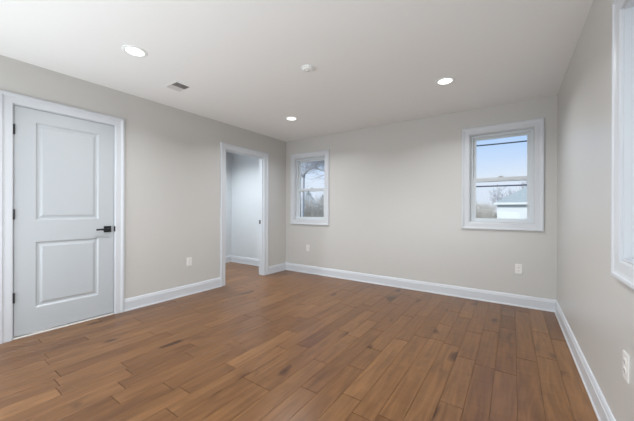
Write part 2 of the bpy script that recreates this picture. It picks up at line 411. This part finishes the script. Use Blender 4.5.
# handle: square rose, neck, flat lever, and latch lip
hx, hz = -2.897, 0.921
bm = BX(hx - .033, hx + .033, -0.006, 0.0045, hz - .033, hz + .033, bevel=.002)
hd = link('door_handle', bm, M['black'], sl); hd['label'] = 'black square rose with lever'
bm = lathe([(0, 0), (.0095, 0), (.0095, .042), (0, .042)], 16)
bmesh.ops.rotate(bm, cent=(0, 0, 0), matrix=Matrix.Rotation(math.radians(90), 3, 'X'), verts=bm.verts[:])
bmesh.ops.translate(bm, vec=(hx, -0.004, hz), verts=bm.verts[:])
box(bm, hx - .112, hx + .011, -0.052, -0.040, hz - .009, hz + .009, bevel=.003)
bm2 = bm; me = bpy.data.meshes.new('lever'); bm2.to_mesh(me); tmp = bmesh.new(); tmp.from_mesh(hd.data); tmp.from_mesh(me); tmp.to_mesh(hd.data); tmp.free(); bm2.free(); bpy.data.meshes.remove(me)
lp = link('latch_plate', BX(D1[1] - .002, D1[1] + .007, -0.0125, 0.004, hz - .028, hz + .028, bevel=.001), M['black'], d1); lp['label'] = 'black latch strike lip'

d2 = loc_door('door_2')
link('door_casing', frame(D2[0], D2[1], 0.0, DZ, DCAS, True), M['trim'], d2)
bm = frame(D2[0], D2[1], 0.0, DZ, DCAS, True)
for vv in bm.verts: vv.co.y = T - vv.co.y
link('door_casing', bm, M['trim'], d2)
bm = bmesh.new()
for a, b2 in ((D2[0] - .02, D2[0]), (D2[1], D2[1] + .02)): box(bm, a, b2, -0.001, T + .001, 0, DZ)
box(bm, D2[0] - .02, D2[1] + .02, -0.001, T + .001, DZ, DZ + .02)
for a, b2 in ((D2[0], D2[0] + .011), (D2[1] - .011, D2[1])): box(bm, a, b2, 0.030, 0.068, 0, DZ)
box(bm, D2[0], D2[1], 0.030, 0.068, DZ - .011, DZ)
link('door_jamb', bm, M['trim'], d2)
bm = BX(D2[1] - .004, D2[1] + .001, 0.070, 0.112, 0.920 - .034, 0.920 + .034, bevel=.001)
sp = link('strike_plate', bm, M['black'], d2); sp['label'] = 'black strike plate'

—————

→ REQUIREMENT: Go from the first line of the data above to the line containing "lp = link('latch_plate', BX(D1[1]" and retype exactly those lines, both included, but none of the pictures.

→ ANSWER TO THIS EXERCISE:
Write part 2 of the bpy script that recreates this picture. It picks up at line 411. This part finishes the script. Use Blender 4.5.
# handle: square rose, neck, flat lever, and latch lip
hx, hz = -2.897, 0.921
bm = BX(hx - .033, hx + .033, -0.006, 0.0045, hz - .033, hz + .033, bevel=.002)
hd = link('door_handle', bm, M['black'], sl); hd['label'] = 'black square rose with lever'
bm = lathe([(0, 0), (.0095, 0), (.0095, .042), (0, .042)], 16)
bmesh.ops.rotate(bm, cent=(0, 0, 0), matrix=Matrix.Rotation(math.radians(90), 3, 'X'), verts=bm.verts[:])
bmesh.ops.translate(bm, vec=(hx, -0.004, hz), verts=bm.verts[:])
box(bm, hx - .112, hx + .011, -0.052, -0.040, hz - .009, hz + .009, bevel=.003)
bm2 = bm; me = bpy.data.meshes.new('lever'); bm2.to_mesh(me); tmp = bmesh.new(); tmp.from_mesh(hd.data); tmp.from_mesh(me); tmp.to_mesh(hd.data); tmp.free(); bm2.free(); bpy.data.meshes.remove(me)
lp = link('latch_plate', BX(D1[1] - .002, D1[1] + .007, -0.0125, 0.004, hz - .028, hz + .028, bevel=.001), M['black'], d1); lp['label'] = 'black latch strike lip'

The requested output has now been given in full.